A 22 ans, Hanane, elle, souffre de ne plus avoir sa soeur aînée auprès d'elle. Razane a été arrêtée lors d'un raid de jihadistes il y a deux ans, et accusée avec sept amis d'être des "espions du régime" et des "apostats".

"Nous n'avons aucune nouvelle. Il n'y a personne que nous n'ayons pas contacté, en vain", indique la jeune femme qui passe en revue différents scénarios, plus noirs les uns que les autres.

"S'ils ne l'ont pas tuée, elle a peut-être péri dans un bombardement. Peut-être qu'elle est morte de faim lorsque Raqa a été assiégée, ou alors ils l'ont utilisée dans le cadre d'un échange d'otages", avance-t-elle.

Depuis que la guerre a éclaté en Syrie en 2011, des dizaines de milliers de personnes ont été arrêtées, enlevées ont sont portées disparues. La majorité se trouveraient dans les innombrables centres de détention du régime, mais les autres ont été arrêtées par des rebelles ou des jihadistes.

Selon l'ONG Human Rights Watch, entre 3.000 et 5.000 personnes à avoir été arrêtées par l'EI en Syrie et en Irak sont encore portées disparues.

Beaucoup de familles de disparus ont dépensé toutes leurs économies dans la recherche de leurs proches, sans aide officielle, affirme la chercheuse Sara Kayyali, de HRW.

"Il n'existe même pas de mécanisme centralisé pour les gens qui veulent enregistrer leur proche disparu (...), ce qui montre à quel point ce dossier, aux yeux des autorités locales et de la coalition dirigée par les Etats-Unis, n'est pas prioritaire", ajoute-t-elle.
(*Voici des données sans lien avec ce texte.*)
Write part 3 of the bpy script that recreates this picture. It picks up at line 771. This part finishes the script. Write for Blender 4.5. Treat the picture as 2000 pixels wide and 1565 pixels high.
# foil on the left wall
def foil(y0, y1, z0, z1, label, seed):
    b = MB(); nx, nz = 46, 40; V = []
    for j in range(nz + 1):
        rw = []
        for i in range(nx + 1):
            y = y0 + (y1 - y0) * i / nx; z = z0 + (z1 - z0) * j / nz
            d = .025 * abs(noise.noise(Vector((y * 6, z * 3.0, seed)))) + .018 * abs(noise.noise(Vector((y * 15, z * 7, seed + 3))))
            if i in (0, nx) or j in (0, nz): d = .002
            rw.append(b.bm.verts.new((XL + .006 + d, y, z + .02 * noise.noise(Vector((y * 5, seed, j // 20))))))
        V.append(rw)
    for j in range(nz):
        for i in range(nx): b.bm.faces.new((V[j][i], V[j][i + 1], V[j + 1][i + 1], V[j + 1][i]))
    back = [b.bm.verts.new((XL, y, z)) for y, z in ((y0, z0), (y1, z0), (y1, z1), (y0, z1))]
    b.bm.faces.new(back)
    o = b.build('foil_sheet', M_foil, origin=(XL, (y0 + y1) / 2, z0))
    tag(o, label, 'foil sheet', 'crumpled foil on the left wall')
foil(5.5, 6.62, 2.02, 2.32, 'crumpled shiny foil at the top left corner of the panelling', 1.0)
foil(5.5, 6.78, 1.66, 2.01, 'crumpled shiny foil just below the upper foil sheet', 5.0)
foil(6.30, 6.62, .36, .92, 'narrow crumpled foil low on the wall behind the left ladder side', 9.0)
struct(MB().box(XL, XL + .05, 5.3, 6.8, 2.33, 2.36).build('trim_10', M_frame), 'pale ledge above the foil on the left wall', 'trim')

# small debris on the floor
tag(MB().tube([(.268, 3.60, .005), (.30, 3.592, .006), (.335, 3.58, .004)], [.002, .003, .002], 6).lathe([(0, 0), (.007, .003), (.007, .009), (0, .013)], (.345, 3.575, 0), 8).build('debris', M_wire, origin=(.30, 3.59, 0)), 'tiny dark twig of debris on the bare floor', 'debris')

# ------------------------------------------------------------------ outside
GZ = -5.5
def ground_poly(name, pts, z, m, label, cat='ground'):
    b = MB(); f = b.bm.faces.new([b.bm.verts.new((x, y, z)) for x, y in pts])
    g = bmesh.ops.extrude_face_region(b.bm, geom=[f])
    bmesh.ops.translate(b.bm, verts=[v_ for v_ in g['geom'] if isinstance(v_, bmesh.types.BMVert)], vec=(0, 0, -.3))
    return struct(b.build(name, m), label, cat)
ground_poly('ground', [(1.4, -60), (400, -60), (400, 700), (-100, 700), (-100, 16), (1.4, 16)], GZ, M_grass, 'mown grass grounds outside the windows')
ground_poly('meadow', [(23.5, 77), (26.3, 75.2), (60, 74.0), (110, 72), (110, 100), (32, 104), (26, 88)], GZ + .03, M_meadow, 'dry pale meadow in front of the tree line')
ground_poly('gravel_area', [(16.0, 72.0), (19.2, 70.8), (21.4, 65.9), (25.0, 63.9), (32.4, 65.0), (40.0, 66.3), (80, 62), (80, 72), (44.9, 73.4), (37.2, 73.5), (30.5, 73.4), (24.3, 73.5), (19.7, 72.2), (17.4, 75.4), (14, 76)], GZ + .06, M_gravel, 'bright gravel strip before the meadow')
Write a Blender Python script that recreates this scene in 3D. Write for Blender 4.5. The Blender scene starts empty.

- "J'ai cherché partout" -

A cette impasse administrative, s'ajoutent les énormes destructions que l'offensive contre Raqa a causées.

"De nombreuses prisons dans lesquelles se trouvaient les personnes détenues ou enlevées ont été prises dans le feu des combats", explique Mme Kayyali, rendant "significativement plausible" l'hypothèse selon laquelle ils ont été tués.

Le dernier espoir auquel les familles s'accrochent, ce sont les nombreuses fosses communes à travers Raqa.

Des secouristes équipés d'un matériel rudimentaire ont déterré jusqu'à présent 2.500 corps, selon Amnesty International.

Le personnel ayant creusé récemment une fosse commune a indiqué avoir reçu 360 demandes de familles cherchant à identifier un proche parmi les restes découverts, indique Yasser al-Khamees, qui dirige l'équipe en charge de ce site.

Zarifa Mahmoud Nazzal explique avoir fouillé les fosses communes de Raqa à la recherche de son fils Moussa, arrêté il y a trois ans par l'EI alors qu'il avait juste 17 ans.

"J'essaie de l'identifier par le grain de beauté qu'il a entre ses sourcils ou par des brûlures sur son pied", dit cette femme de 50 ans qui vit dans une modeste maison dans le quartier de Daraiyah.

"Où puis-je encore le chercher? (...) J'ai cherché partout", confie-t-elle, avant d'éclater en sanglots.

"J'ai encore espoir qu'il reviendra, mais j'ai perdu tout espoir de recevoir une aide officielle".